C’est vrai! En entendant Jésus répondre aux fils de Zébédée,
on ne peut pas ne pas penser au jour de son couronnement, à ce jour terrible de
sa Passion, de son crucifiement et de sa mort. Élevé de terre pour attirer tout
à Lui, Il aura auprès de Lui, l’un à ta droite, l’autre à ta gauche, ceux à qui
le Père avait, de toute éternité, destiné ces places: deux larrons, deux
brigands!
Jésus nous Te contemplons... C’est le jour de ton
couronnement: Tu vas mourir dans quelques instants et tes deux principaux
ministres sont là, l’un à ta droite, et l’autre à ta gauche... Ce sont des
bandits de grand chemin, condamnés à cause de leurs forfaits.
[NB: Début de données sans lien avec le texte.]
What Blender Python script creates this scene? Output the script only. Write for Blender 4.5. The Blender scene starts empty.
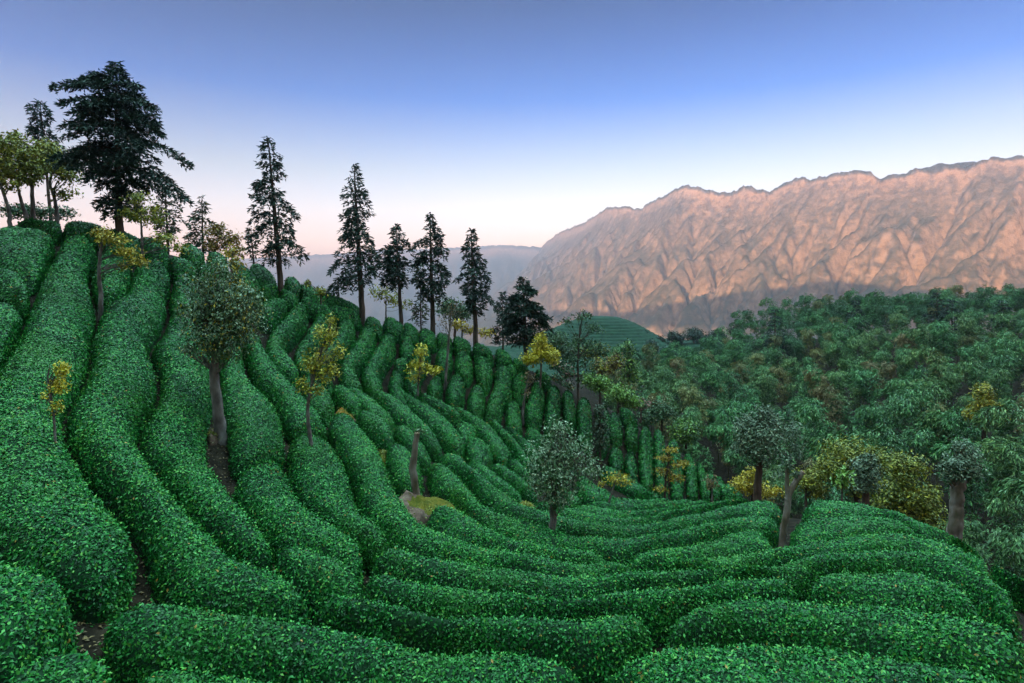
import bpy, math, random
import numpy as np
C = bpy.context.scene.collection
RNG = np.random.default_rng(7)
rad = math.radians
def tag(o, label=None, cat=None, group=None, kind=None):
    for k, v in (('label', label), ('category', cat), ('group', group), ('kind', kind)):
        if v: o[k] = v
    return o
def empty(name, loc, label, cat, group=None):
    o = bpy.data.objects.new(name, None); C.objects.link(o); o.location = [float(v) for v in loc]
    o.empty_display_size = .3
    return tag(o, label, cat, group)
class Geo:
    """collects triangles and quads, a tint per face and a material index; links ONE mesh object"""
    def __init__(s): s.v = []; s.f = []; s.t = []; s.m = []; s.n = 0
    def add(s, v, f, tint=.5, mat=0):
        v = np.asarray(v, float).reshape(-1, 3); f = np.asarray(f, int)
        if not len(f): return
        s.v.append(v); s.f.append(f + s.n); s.n += len(v)
        s.t.append(np.broadcast_to(np.asarray(tint, float), (len(f),)).copy()); s.m.append(np.broadcast_to(np.asarray(mat, int), (len(f),)).copy())
    def build(s, name, mats, parent=None, loc=None, smooth=True):
        me = bpy.data.meshes.new(name)
        if s.v:
            v = np.concatenate(s.v); k = np.concatenate([np.full(len(f), f.shape[1]) for f in s.f])
            l = np.concatenate([f.ravel() for f in s.f])
            me.vertices.add(len(v)); me.vertices.foreach_set('co', v.ravel().astype(np.float32))
            me.loops.add(len(l)); me.loops.foreach_set('vertex_index', l.astype(np.int32))
            me.polygons.add(len(k)); st = np.concatenate([[0], np.cumsum(k)[:-1]])
            me.polygons.foreach_set('loop_start', st.astype(np.int32))
            me.polygons.foreach_set('material_index', np.concatenate(s.m).astype(np.int32))
            me.polygons.foreach_set('use_smooth', np.full(len(k), smooth))
            a = me.attributes.new('tint', 'FLOAT', 'FACE'); a.data.foreach_set('value', np.concatenate(s.t).astype(np.float32))
        for m in (mats if isinstance(mats, (list, tuple)) else [mats]): me.materials.append(m)
        me.update(calc_edges=True)
        o = bpy.data.objects.new(name, me); C.objects.link(o)
        if parent is not None: o.parent = parent
        if loc is not None: o.location = [float(x) for x in loc]
        return o
def unit(a): return a/np.maximum(np.linalg.norm(a, axis=-1, keepdims=True), 1e-9)
def leaves(g, p, n, size, tint, mat=0, aspect=.5, spread=.8, along=None, rng=RNG):
    """one diamond leaf per point: n is the way the leaf faces, along the way it points"""
    p = np.asarray(p, float); k = len(p)
    if not k: return
    n = unit(n + rng.normal(0, spread, (k,3))*.8)
    d = rng.normal(0, 1, (k,3)) if along is None else along + rng.normal(0, .35, (k,3))
    d = unit(d - n*(d*n).sum(1)[:,None]); w = np.cross(n, d)
    L = np.broadcast_to(np.asarray(size, float), (k,))*rng.uniform(.7, 1.35, k)
    L = L[:,None]; W = L*aspect*.5
    bow = n*L*.12
    v = np.stack([p, p+d*L*.45+w*W+bow, p+d*L, p+d*L*.45-w*W+bow], 1)
    g.add(v.reshape(-1,3), np.arange(4*k).reshape(k,4), tint, mat)
def tube(g, pts, r, sides=7, tint=.5, mat=0, cap=True):
    pts = np.asarray(pts, float); r = np.broadcast_to(np.asarray(r, float), (len(pts),))
    t = unit(np.gradient(pts, axis=0)); a = np.array([0,1,0.]) if abs(t[0,2]) > .7 else np.array([0,0,1.])
    u = unit(np.cross(t, a)); w = np.cross(t, u); th = np.arange(sides)*2*math.pi/sides
    v = pts[:,None] + (u[:,None]*np.cos(th)[None,:,None] + w[:,None]*np.sin(th)[None,:,None])*r[:,None,None]
    f = []
    for i in range(len(pts)-1):
        for j in range(sides):
            b = (j+1)%sides; f.append((i*sides+j, i*sides+b, (i+1)*sides+b, (i+1)*sides+j))
    g.add(v.reshape(-1,3), f, tint, mat)
    if cap:
        e = v[-1]; g.add(np.concatenate([e, e.mean(0)[None]]), [(j, (j+1)%sides, sides) for j in range(sides)], tint, mat)
def spline(p, n):
    """smooth resampling of a polyline (Catmull-Rom) to n points, even in arc length"""
    p = np.asarray(p, float); q = np.concatenate([[2*p[0]-p[1]], p, [2*p[-1]-p[-2]]]); out = []
    for i in range(1, len(q)-2):
        t = np.linspace(0, 1, 12, endpoint=False)[:,None]; a,b,c,d = q[i-1],q[i],q[i+1],q[i+2]
        out.append(.5*(2*b + (c-a)*t + (2*a-5*b+4*c-d)*t*t + (3*b-a-3*c+d)*t**3))
    out = np.concatenate(out+[p[-1:]]); s = np.concatenate([[0], np.cumsum(np.linalg.norm(np.diff(out, axis=0), axis=1))])
    x = np.linspace(0, s[-1], n)
    return np.stack([np.interp(x, s, out[:,k]) for k in range(out.shape[1])], 1)
def vnoise(p, seed=0):
    """smooth value noise in -1..1 for points (k,3)"""
    p = np.asarray(p, float); i = np.floor(p).astype(np.int64); f = p-i; f = f*f*(3-2*f); o = 0
    for dx in (0,1):
        for dy in (0,1):
            for dz in (0,1):
                h = (i[:,0]+dx)*374761393 + (i[:,1]+dy)*668265263 + (i[:,2]+dz)*2147483647 + seed*1274126177
                h = (h ^ (h >> 13))*1274126177; h = (h ^ (h >> 16)) & 0xffff
                w = (f[:,0] if dx else 1-f[:,0])*(f[:,1] if dy else 1-f[:,1])*(f[:,2] if dz else 1-f[:,2])
                o = o + w*(h/32767.5-1)
    return o
# ---------------------------------------------------------------- materials
def new_mat(name):
    m = bpy.data.materials.new(name); m.use_nodes = True; nt = m.node_tree
    return m, nt, nt.nodes['Principled BSDF'], nt.nodes.new, nt.links.new
def ramp(nt, stops):
    r = nt.nodes.new('ShaderNodeValToRGB'); e = r.color_ramp.elements
    while len(e) < len(stops): e.new(.5)
    for k, (p, c) in enumerate(stops): e[k].position = p; e[k].color = (*c, 1)
    return r
def foliage(name, stops, rough=.5, patch=None, patch_scale=.35, objvar=0, translucent=0):
    """leaf material: the tint of each leaf picks from a ramp; patches of another tone through noise"""
    m, nt, b, N, L = new_mat(name)
    a = N('ShaderNodeAttribute'); a.attribute_name = 'tint'
    r = ramp(nt, stops); L(a.outputs['Fac'], r.inputs[0]); colr = r.outputs[0]
    if patch:
        g = N('ShaderNodeNewGeometry'); n = N('ShaderNodeTexNoise'); n.inputs['Scale'].default_value = patch_scale; n.inputs['Detail'].default_value = 3
        L(g.outputs['Position'], n.inputs['Vector'])
        mr = N('ShaderNodeMapRange'); mr.inputs[1].default_value = .5; mr.inputs[2].default_value = .75; mr.inputs[4].default_value = .6
        L(n.outputs['Fac'], mr.inputs[0])
        mx = N('ShaderNodeMixRGB'); mx.blend_type = 'MIX'; mx.inputs[2].default_value = (*patch, 1)
        L(mr.outputs[0], mx.inputs[0]); L(colr, mx.inputs[1]); colr = mx.outputs[0]
    if objvar:
        oi = N('ShaderNodeObjectInfo'); hs = N('ShaderNodeHueSaturation')
        m1 = N('ShaderNodeMapRange'); m1.inputs[3].default_value = .5-objvar*.12; m1.inputs[4].default_value = .5+objvar*.07
        m2 = N('ShaderNodeMapRange'); m2.inputs[3].default_value = 1-objvar*.45; m2.inputs[4].default_value = 1+objvar*.5
        w = N('ShaderNodeMath'); w.operation = 'MULTIPLY'; w.inputs[1].default_value = 7.31
        fr = N('ShaderNodeMath'); fr.operation = 'FRACT'
        L(oi.outputs['Random'], m1.inputs[0]); L(oi.outputs['Random'], w.inputs[0]); L(w.outputs[0], fr.inputs[0]); L(fr.outputs[0], m2.inputs[0])
        L(m1.outputs[0], hs.inputs['Hue']); L(m2.outputs[0], hs.inputs['Value']); L(colr, hs.inputs['Color']); colr = hs.outputs[0]
    L(colr, b.inputs['Base Color']); b.inputs['Roughness'].default_value = rough
    return m
def rough_mat(name, stops, scale=4, detail=6, rough=.9, bump=.3, stretch=(1,1,1), dist=.05):
    m, nt, b, N, L = new_mat(name)
    tc = N('ShaderNodeTexCoord'); mp = N('ShaderNodeMapping'); mp.inputs['Scale'].default_value = stretch
    n = N('ShaderNodeTexNoise'); n.inputs['Scale'].default_value = scale; n.inputs['Detail'].default_value = detail
    L(tc.outputs['Object'], mp.inputs[0]); L(mp.outputs[0], n.inputs['Vector'])
    r = ramp(nt, stops); L(n.outputs['Fac'], r.inputs[0]); L(r.outputs[0], b.inputs['Base Color'])
    bp = N('ShaderNodeBump'); bp.inputs['Strength'].default_value = bump; bp.inputs['Distance'].default_value = dist
    L(n.outputs['Fac'], bp.inputs['Height']); L(bp.outputs[0], b.inputs['Normal']); b.inputs['Roughness'].default_value = rough; b.inputs['Specular IOR Level'].default_value = .1
    return m
M = {}
M['tea_leaf'] = foliage('tea_leaf', [(0,(.003,.024,.007)),(.35,(.007,.09,.016)),(.7,(.019,.20,.029)),(.93,(.075,.33,.045)),(.975,(.13,.25,.03)),(1,(.34,.20,.04))], .42, (.03,.15,.014), .45)
M['tea_leaf'].node_tree.nodes['Principled BSDF'].inputs['Specular IOR Level'].default_value = .22
M['tea_twigs'] = rough_mat('tea_twigs', [(.3,(.004,.016,.006)),(.7,(.010,.040,.014))], 9, 4, .9, .6)
M['soil'] = rough_mat('soil', [(.3,(.008,.006,.005)),(.7,(.02,.014,.010))], 2, 6, .95, .5)
SKY_STRENGTH = .12
SUN_STRENGTH = 4.6
EXPOSURE = 2.4
HAZE = 1.25e-4
HAZE_G = .78
BACK = .2
SKY_RAMP = [(0,(4.6,2.2,2.3)),(.035,(3.2,1.7,1.8)),(.06,(1.95,1.1,1.2)),(.13,(1.7,1.1,1.12)),(.19,(1.2,.86,.88)),(.3,(.22,.35,.80)),(.44,(.0,.03,.24)),(.55,(.8,1.0,1.0)),(.68,(11,10.2,7.6)),(.9,(35,32,21))]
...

Ce sont des
pécheurs notoires dont les hommes honnêtes doivent se débarrasser au plus
vite... Mais ces deux bandits, c’est toute l’humanité: car le jour de ton
Couronnement sur la Croix, le jour de ta Gloire, Jésus, c’est l’humanité entière
que le Père a voulu mettre près de Toi, à ta droite et à ta gauche.
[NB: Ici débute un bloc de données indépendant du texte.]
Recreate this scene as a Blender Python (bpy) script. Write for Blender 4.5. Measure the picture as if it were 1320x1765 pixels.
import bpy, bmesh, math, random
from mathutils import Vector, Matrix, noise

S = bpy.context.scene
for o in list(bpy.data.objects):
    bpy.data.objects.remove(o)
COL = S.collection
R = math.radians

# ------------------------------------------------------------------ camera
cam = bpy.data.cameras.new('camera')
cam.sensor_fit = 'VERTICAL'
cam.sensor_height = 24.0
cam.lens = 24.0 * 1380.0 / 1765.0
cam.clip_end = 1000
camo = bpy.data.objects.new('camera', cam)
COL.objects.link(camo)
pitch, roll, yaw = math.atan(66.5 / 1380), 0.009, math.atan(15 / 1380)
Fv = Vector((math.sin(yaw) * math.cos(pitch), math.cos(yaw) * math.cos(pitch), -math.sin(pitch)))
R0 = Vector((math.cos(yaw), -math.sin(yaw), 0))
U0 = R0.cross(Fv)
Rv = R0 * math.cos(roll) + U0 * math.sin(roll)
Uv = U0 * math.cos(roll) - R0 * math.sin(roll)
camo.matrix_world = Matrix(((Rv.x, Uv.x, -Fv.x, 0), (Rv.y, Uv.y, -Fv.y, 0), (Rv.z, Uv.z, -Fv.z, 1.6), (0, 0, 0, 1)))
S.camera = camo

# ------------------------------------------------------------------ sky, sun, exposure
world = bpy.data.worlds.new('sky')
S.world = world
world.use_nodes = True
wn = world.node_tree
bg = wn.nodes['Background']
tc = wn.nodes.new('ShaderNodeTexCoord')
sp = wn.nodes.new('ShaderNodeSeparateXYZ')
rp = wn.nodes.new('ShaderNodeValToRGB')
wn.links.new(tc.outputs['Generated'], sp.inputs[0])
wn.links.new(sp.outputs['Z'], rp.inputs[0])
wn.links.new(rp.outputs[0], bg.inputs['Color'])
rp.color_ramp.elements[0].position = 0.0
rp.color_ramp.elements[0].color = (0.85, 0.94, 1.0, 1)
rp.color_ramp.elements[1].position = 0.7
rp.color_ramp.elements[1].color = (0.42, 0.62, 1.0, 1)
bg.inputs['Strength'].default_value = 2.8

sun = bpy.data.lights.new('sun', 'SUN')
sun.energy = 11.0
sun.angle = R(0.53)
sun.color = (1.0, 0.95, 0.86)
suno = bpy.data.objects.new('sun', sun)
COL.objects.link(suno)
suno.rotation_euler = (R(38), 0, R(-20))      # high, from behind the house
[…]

Jésus, nous contemplons le Golgotha, en ce jour de ton
couronnement: trois condamnés sont en train de mourir. Toi, Jésus, Tu es là, sur
la Croix qui va devenir ta Gloire. À ta droite, pleure celui qui deviendra le
Bon Larron: c’est toute l’humanité pécheresse qui se repent, qui revient à Dieu,
qui comprend soudain l’énormité de ses fautes, de ses erreurs, de son péché, et
qui demande pardon. Cette humanité-là, c’est celle que Tu sauves, Jésus, sur la
Croix, aujourd’hui, jour de ton couronnement. Cette humanité-là, c’est celle à
qui Tu diras, chaque jour : “Aujourd’hui, Tu seras avec Moi, dans le
Paradis!”
Jésus, nous Te contemplons sur la Croix, le jour de la Gloire
de ton Couronnement. Déjà Tu accueilles l’humanité égarée qui retrouve le chemin
de Vie, qui regrette ses fautes, et qui implore ton pardon. Mais à ta gauche,
Jésus, il y a l’autre humanité, celle à qui Tu seras obligé de dire, lors de la
Résurrection des morts, et du Jugement dernier : “Allez-vous-en, maudits, au
feu éternel!” Certes, on ne sait pas ce qui se passe au plus profond d’un
cœur humain au moment où son âme va quitter son corps, mais on ne doit pas rayer
d’un trait les paroles de Jésus qui affirme que l’Enfer existe. L’Enfer existe,
et il y a des gens qui délibérément choisissent d’être éternellement séparés de
Dieu.
On ne peut pas rayer les paroles de Jésus, comme trop de nos
contemporains le font aujourd’hui. Le mauvais larron, qui siège à la gauche de
Jésus, le jour de son Couronnement, en est la preuve certaine: c’est l’ivraie
semée par l’Ennemi, l’ivraie qu’il faut laisser croître avec le bon grain, mais
qui sera jetée au feu le jour du jugement.
Contemplons encore le Golgotha, le Jour du Couronnement de
Jésus... D’un côté le mal, le mal absolu qui, en pleine connaissance, avec une
totale volonté et détermination, refuse Dieu et cherche, par tous les moyens, à
entraîner les autres. De l’autre côté, ce sont les pauvres bougres, pas
forcément méchants, mais faibles, un peu lâches, pas très intelligents, qui se
laissent entraîner, qui veulent voir ou faire des expériences... Ils vont
parfois loin dans le mal, mais le jour où ils comprennent leurs sottises, les
désastres dont leur faiblesse et leurs misères ont été la cause, alors, rentrant
en eux-mêmes, ils se retournent vers le Grand Crucifié et s’écrient :
“Souviens-Toi de moi quand Tu seras dans ton Royaume.”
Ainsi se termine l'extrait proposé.